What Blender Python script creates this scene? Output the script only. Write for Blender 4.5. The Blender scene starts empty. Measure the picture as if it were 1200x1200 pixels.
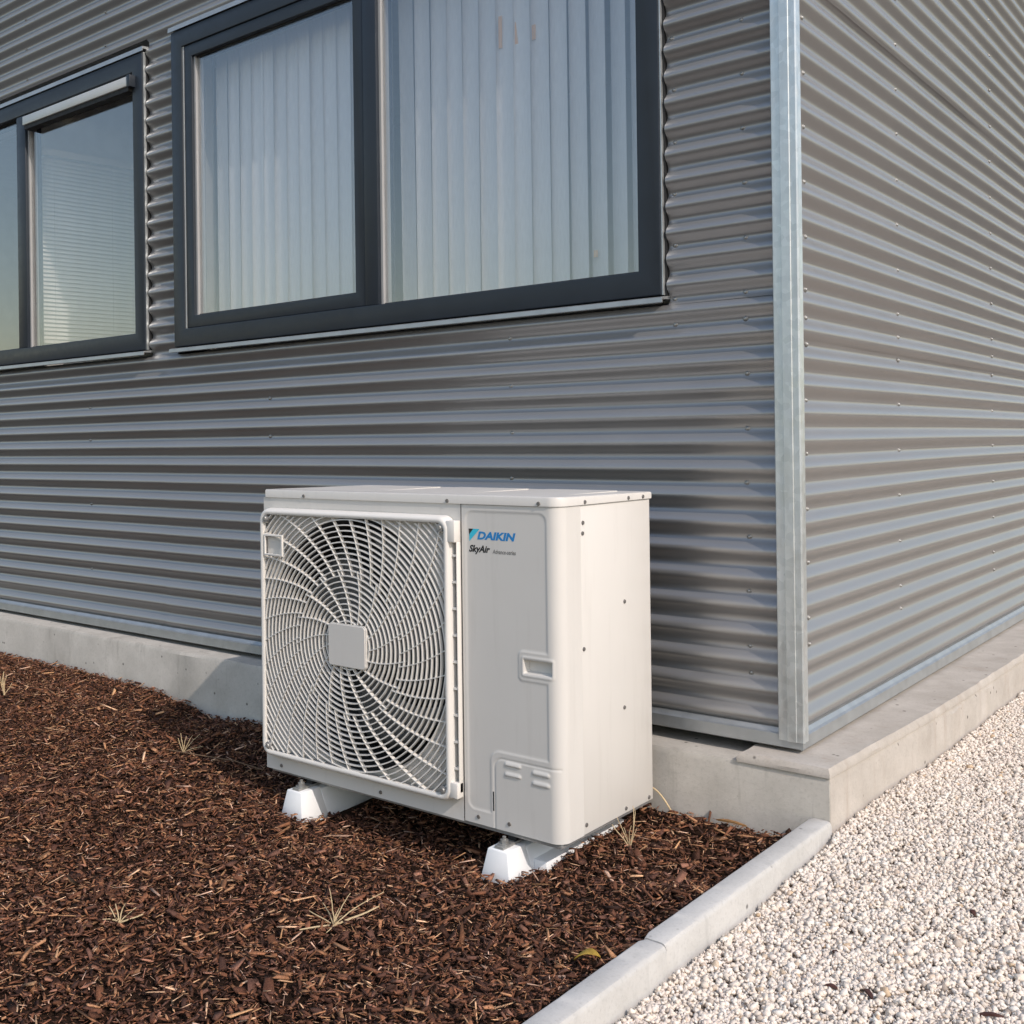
import bpy, bmesh, math, random
import numpy as np
from mathutils import Vector, Matrix
R = math.radians
random.seed(7); rng = np.random.default_rng(11)
S = bpy.context.scene
COL = S.collection

# ------------------------------------------------------------------ camera, sky, sun, exposure
YAW, ROLL, F = -0.698607, -0.012587, 1266.145
CAM = Vector((1.48282, -2.25392, 1.01153))
fw = Vector((math.sin(YAW), math.cos(YAW), 0)); rt = Vector((math.cos(YAW), -math.sin(YAW), 0)); up = Vector((0, 0, 1))
r2 = rt*math.cos(ROLL) + up*math.sin(ROLL); u2 = -rt*math.sin(ROLL) + up*math.cos(ROLL)
cd = bpy.data.cameras.new('camera'); cam = bpy.data.objects.new('camera', cd); COL.objects.link(cam)
cd.sensor_width = 36; cd.lens = F*36/1200; cd.clip_end = 2000; cd.clip_start = .05
cd.shift_x = (600-505.67)/1200; cd.shift_y = -(600-517.97)/1200
m = Matrix((r2, u2, -fw)).transposed().to_4x4(); m.translation = CAM; cam.matrix_world = m
S.camera = cam

SUN = Vector((1, -.27, .84)).normalized()          # towards the sun
w = bpy.data.worlds.new('World'); S.world = w; w.use_nodes = True
wn = w.node_tree; bg = wn.nodes['Background']
sky = wn.nodes.new('ShaderNodeTexSky'); sky.sky_type = 'NISHITA'; sky.sun_disc = False
sky.sun_elevation = math.asin(SUN.z); sky.sun_rotation = math.atan2(SUN.x, SUN.y)
sky.air_density = 1.45; sky.dust_density = 1.2; sky.ozone_density = 1.4
wn.links.new(sky.outputs[0], bg.inputs[0]); bg.inputs[1].default_value = .15
sl = bpy.data.lights.new('sun', 'SUN'); sl.energy = 2.1; sl.angle = R(.53); sl.color = (1, .94, .87)
so = bpy.data.objects.new('sun', sl); COL.objects.link(so)
so.rotation_euler = (-SUN).to_track_quat('-Z', 'Y').to_euler(); so.location = SUN*20
S.view_settings.view_transform = 'Standard'; S.view_settings.look = 'None'
S.view_settings.exposure = 0.38; S.view_settings.gamma = 1; S.view_settings.use_curve_mapping = False
S.view_settings.use_white_balance = True; S.view_settings.white_balance_temperature = 6850; S.view_settings.white_balance_tint = 14
S.cycles.max_bounces = 6; S.cycles.diffuse_bounces = 4; S.cycles.transparent_max_bounces = 16

# ------------------------------------------------------------------ node helpers and materials
def mat(name, color=(.5, .5, .5), rough=.5, metal=0., spec=.5):
    M = bpy.data.materials.new(name); M.use_nodes = True
    b = M.node_tree.nodes['Principled BSDF']
    b.inputs['Base Color'].default_value = (*color, 1); b.inputs['Roughness'].default_value = rough
    b.inputs['Metallic'].default_value = metal; b.inputs['Specular IOR Level'].default_value = spec
    return M, M.node_tree, b
def N(nt, t, **kw):
    n = nt.nodes.new('ShaderNode'+t)
    for k, v in kw.items():
        if k in n.inputs: n.inputs[k].default_value = v
        else: setattr(n, k, v)
    return n
def noise(nt, scale, detail=4, rough=.55, vec=None, stretch=None):
    tc = N(nt, 'TexCoord'); n = N(nt, 'TexNoise', Scale=scale, Detail=detail, Roughness=rough)
    src = tc.outputs['Object']
    if stretch:
        mp = N(nt, 'Mapping'); mp.inputs['Scale'].default_value = stretch
        nt.links.new(src, mp.inputs[0]); src = mp.outputs[0]
    nt.links.new(src, n.inputs['Vector'])
    return n.outputs['Fac']
def ramp(nt, fac, stops):
    r = N(nt, 'ValToRGB'); e = r.color_ramp.elements
    while len(e) < len(stops): e.new(.5)
    for el, (p, c) in zip(e, stops):
        el.position = p; el.color = (*c, 1) if len(c) == 3 else c
    nt.links.new(fac, r.inputs[0]); return r.outputs[0]
def mix(nt, a, b, fac, mode='MIX'):
    n = N(nt, 'MixRGB', blend_type=mode)
    for i, v in ((0, fac), (1, a), (2, b)):
        if hasattr(v, 'is_linked'): nt.links.new(v, n.inputs[i])
        elif isinstance(v, (int, float)): n.inputs[i].default_value = v
        else: n.inputs[i].default_value = (*v, 1)
    return n.outputs[0]
def bump(nt, b, h, strength=.3, dist=.01, normal=None):
    n = N(nt, 'Bump', Strength=strength, Distance=dist); nt.links.new(h, n.inputs['Height'])
    if normal: nt.links.new(normal, n.inputs['Normal'])
    nt.links.new(n.outputs[0], b.inputs['Normal']); return n.outputs[0]
def g(v): return (v, v, v)

MAT = {}
def speckled(name, color, rough, metal=0., var=.06, spec=.5, sc=9.):
    M, nt, b = mat(name, color, rough, metal, spec)
    f = noise(nt, sc, 6, .6)
    lo = tuple(c*(1-var) for c in color); hi = tuple(min(1, c*(1+var)) for c in color)
    nt.links.new(ramp(nt, f, [(.3, lo), (.7, hi)]), b.inputs['Base Color'])
    f2 = noise(nt, sc*4, 5, .6)
    nt.links.new(ramp(nt, f2, [(.3, g(rough*.85)), (.75, g(min(1, rough*1.18)))]), b.inputs['Roughness'])
    MAT[name] = M; return M, nt, b
# coated cladding: grey-brown paint with a soft sheen
M, nt, b = speckled('cladding', (.325, .322, .322), .36, .60, .05, .5, 1.3)
# galvanised trim
M, nt, b = mat('galvanised', (.5, .53, .54), .42, .8); MAT['galvanised'] = M
tc = N(nt, 'TexCoord'); v = N(nt, 'TexVoronoi', Scale=55.); nt.links.new(tc.outputs['Object'], v.inputs['Vector'])
c1 = mix(nt, (.56, .60, .61), (.70, .735, .745), v.outputs['Color'])
st = noise(nt, 7, 5, .6, stretch=(2, 2, .3))
nt.links.new(mix(nt, c1, (.46, .475, .475), ramp(nt, st, [(.5, g(0)), (.8, g(.7))])), b.inputs['Base Color'])
nt.links.new(ramp(nt, noise(nt, 30, 4), [(.3, g(.34)), (.7, g(.52))]), b.inputs['Roughness'])
speckled('flashing', (.40, .42, .43), .45, .7, .12, .5, 14.)
# window frames
speckled('frame', (.019, .026, .036), .42, 0, .1, .35)
speckled('frame_inner', (.36, .36, .36), .4, 0, .04)
speckled('vent_white', (.5, .51, .5), .4, .2, .05)
speckled('gasket', (.012, .012, .013), .7)
# glass: clear with a fresnel mirror of two panes
M, nt, b = mat('glass'); nt.nodes.remove(b); MAT['glass'] = M
out = nt.nodes['Material Output']; tr = N(nt, 'BsdfTransparent'); tr.inputs[0].default_value = (.96, .96, .955, 1)
gl = N(nt, 'BsdfGlossy'); gl.inputs['Roughness'].default_value = .015; gl.inputs[0].default_value = (.95, .97, 1, 1)
ge = N(nt, 'NewGeometry'); dt = N(nt, 'VectorMath', operation='DOT_PRODUCT'); nt.links.new(ge.outputs['Normal'], dt.inputs[0]); nt.links.new(ge.outputs['Incoming'], dt.inputs[1])
def M1(op, a, b_=None):
    q = N(nt, 'Math', operation=op, use_clamp=(op == 'MULTIPLY_ADD'))
    for i, v_ in enumerate((a, b_)):
        if v_ is None: continue
        if isinstance(v_, (int, float)): q.inputs[i].default_value = v_
        else: nt.links.new(v_, q.inputs[i])
    return q
pw = M1('POWER', M1('SUBTRACT', 1., M1('ABSOLUTE', dt.outputs['Value']).outputs[0]).outputs[0], 5.)
mu = M1('MULTIPLY_ADD', pw.outputs[0], .80); mu.inputs[2].default_value = .13      # schlick, four glass faces
bp = N(nt, 'Bump', Strength=.02, Distance=.02); nt.links.new(noise(nt, 1.6, 2, .4), bp.inputs['Height']); nt.links.new(bp.outputs[0], gl.inputs['Normal'])
ms = N(nt, 'MixShader'); nt.links.new(mu.outputs[0], ms.inputs[0]); nt.links.new(tr.outputs[0], ms.inputs[1]); nt.links.new(gl.outputs[0], ms.inputs[2]); nt.links.new(ms.outputs[0], out.inputs[0])
# blinds: fabric, some light through
M, nt, b = mat('blind', (.70, .72, .74), .75); MAT['blind'] = M
nt.links.new(ramp(nt, noise(nt, 160, 2, .5, stretch=(1, 1, .15)), [(.3, (.70, .70, .71)), (.7, (.78, .78, .79))]), b.inputs['Base Color'])
speckled('venetian', (.88, .88, .86), .4)
speckled('tan_tone', (.80, .48, .26), .7)
speckled('backdrop_white', (.88, .88, .86), .8)
speckled('room_wall', (.78, .77, .75), .9, 0, .06, .2)
speckled('room_floor', (.35, .33, .30), .8)
# concrete
def concrete(name, a, c, stain, sc=1.):
    M, nt, b = mat(name, a, .88, 0, .3); MAT[name] = M
    base = ramp(nt, noise(nt, 5*sc, 8, .65), [(.3, a), (.7, c)])
    fine = noise(nt, 90*sc, 4, .7)
    base = mix(nt, base, tuple(x*.72 for x in a), ramp(nt, fine, [(.52, g(0)), (.8, g(.55))]))
    drip = noise(nt, 7, 6, .65, stretch=(2.2, 2.2, .35))
    base = mix(nt, base, stain, ramp(nt, drip, [(.56, g(0)), (.78, g(.75))]))
    tc = N(nt, 'TexCoord'); v = N(nt, 'TexVoronoi', Scale=16.); nt.links.new(tc.outputs['Object'], v.inputs['Vector'])
    pit = ramp(nt, v.outputs['Distance'], [(.05, g(0)), (.11, g(1))])
    base = mix(nt, tuple(x*.35 for x in a), base, pit)
    nt.links.new(base, b.inputs['Base Color'])
    h = mix(nt, fine, pit, .5); bump(nt, b, h, .35, .004)
concrete('concrete', (.40, .375, .335), (.56, .53, .48), (.24, .22, .19))
concrete('screed', (.37, .335, .295), (.50, .46, .415), (.34, .28, .23), 1.4)
concrete('kerb', (.43, .42, .40), (.54, .53, .51), (.33, .325, .31), 1.2)
# air conditioner
speckled('ac_paint', (.625, .605, .575), .38, 0, .018, .45, 3.)
nt_ = MAT['ac_paint'].node_tree; b_ = nt_.nodes['Principled BSDF']; src = b_.inputs['Base Color'].links[0].from_socket
nt_.links.new(mix(nt_, src, (.36, .335, .30), ramp(nt_, noise(nt_, 9, 7, .7, stretch=(3, 3, .25)), [(.54, g(0)), (.85, g(.22))])), b_.inputs['Base Color'])
bump(nt_, b_, noise(nt_, 2.2, 2, .4), .12, .01)
speckled('ac_grille', (.72, .695, .655), .42, 0, .02, .4, 5.)
speckled('ac_dark', (.035, .036, .038), .6)
speckled('ac_fan', (.17, .17, .17), .5)
speckled('ac_base', (.30, .30, .30), .5, .3)
speckled('zinc', (.36, .36, .35), .5, .7, .12)
speckled('screw_dark', (.20, .19, .18), .5, .5, .12)
speckled('foot_white', (.82, .83, .83), .5, 0, .04)
for n, c in (('ink_blue', (.005, .22, .55)), ('ink_cyan', (.02, .50, .68)), ('ink_black', (.01, .01, .012)), ('ink_grey', (.16, .155, .15))): speckled(n, c, .4, 0, .02)
# loose ground cover: colour per piece
def piece(name, rough, sc, amount, spec=.2):
    M, nt, b = mat(name, g(.2), rough, 0, spec); MAT[name] = M
    at = N(nt, 'Attribute', attribute_name='tint')
    f = noise(nt, sc, 3, .6)
    nt.links.new(mix(nt, at.outputs['Color'], ramp(nt, f, [(.3, g(1-amount)), (.7, g(1+amount*.3))]), 1., 'MULTIPLY'), b.inputs['Base Color'])
    bump(nt, b, f, .4, .002)
piece('bark', .8, 260, .45); piece('stone', .85, 180, .22, .3)
M, nt, b = mat('soil', (.03, .016, .01), .95, 0, .1); MAT['soil'] = M
f = noise(nt, 60, 8, .7); nt.links.new(ramp(nt, f, [(.3, (.016, .009, .006)), (.7, (.06, .032, .02))]), b.inputs['Base Color']); bump(nt, b, f, 1., .02)
M, nt, b = mat('gravel_base', (.4, .35, .3), .95, 0, .1); MAT['gravel_base'] = M
tc = N(nt, 'TexCoord'); v = N(nt, 'TexVoronoi', Scale=70.); nt.links.new(tc.outputs['Object'], v.inputs['Vector'])
nt.links.new(mix(nt, ramp(nt, v.outputs['Distance'], [(0, (.70, .61, .52)), (.55, (.42, .35, .29))]), ramp(nt, v.outputs['Color'], [(0, g(.75)), (1, g(1.))]), 1., 'MULTIPLY'), b.inputs['Base Color'])
bump(nt, b, v.outputs['Distance'], -.8, .012)
M, nt, b = mat('ground', (.12, .12, .1), .95, 0, .1); MAT['ground'] = M
nt.links.new(ramp(nt, noise(nt, .6, 8, .6), [(.35, (.09, .09, .085)), (.65, (.15, .145, .135))]), b.inputs['Base Color'])
speckled('straw', (.52, .40, .24), .7, 0, .25, .3, 40)
speckled('twig', (.16, .10, .06), .8, 0, .25, .3, 40)
speckled('leaf', (.42, .27, .05), .6, 0, .35, .3, 60)
speckled('roof', (.1, .1, .105), .6)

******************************

What you have to do> Leave out the pictures, then repeat the listing above exactly from its first line to the line with "S.camera = cam", inclusive.

Solved exercise>
What Blender Python script creates this scene? Output the script only. Write for Blender 4.5. The Blender scene starts empty. Measure the picture as if it were 1200x1200 pixels.
import bpy, bmesh, math, random
import numpy as np
from mathutils import Vector, Matrix
R = math.radians
random.seed(7); rng = np.random.default_rng(11)
S = bpy.context.scene
COL = S.collection

# ------------------------------------------------------------------ camera, sky, sun, exposure
YAW, ROLL, F = -0.698607, -0.012587, 1266.145
CAM = Vector((1.48282, -2.25392, 1.01153))
fw = Vector((math.sin(YAW), math.cos(YAW), 0)); rt = Vector((math.cos(YAW), -math.sin(YAW), 0)); up = Vector((0, 0, 1))
r2 = rt*math.cos(ROLL) + up*math.sin(ROLL); u2 = -rt*math.sin(ROLL) + up*math.cos(ROLL)
cd = bpy.data.cameras.new('camera'); cam = bpy.data.objects.new('camera', cd); COL.objects.link(cam)
cd.sensor_width = 36; cd.lens = F*36/1200; cd.clip_end = 2000; cd.clip_start = .05
cd.shift_x = (600-505.67)/1200; cd.shift_y = -(600-517.97)/1200
m = Matrix((r2, u2, -fw)).transposed().to_4x4(); m.translation = CAM; cam.matrix_world = m
S.camera = cam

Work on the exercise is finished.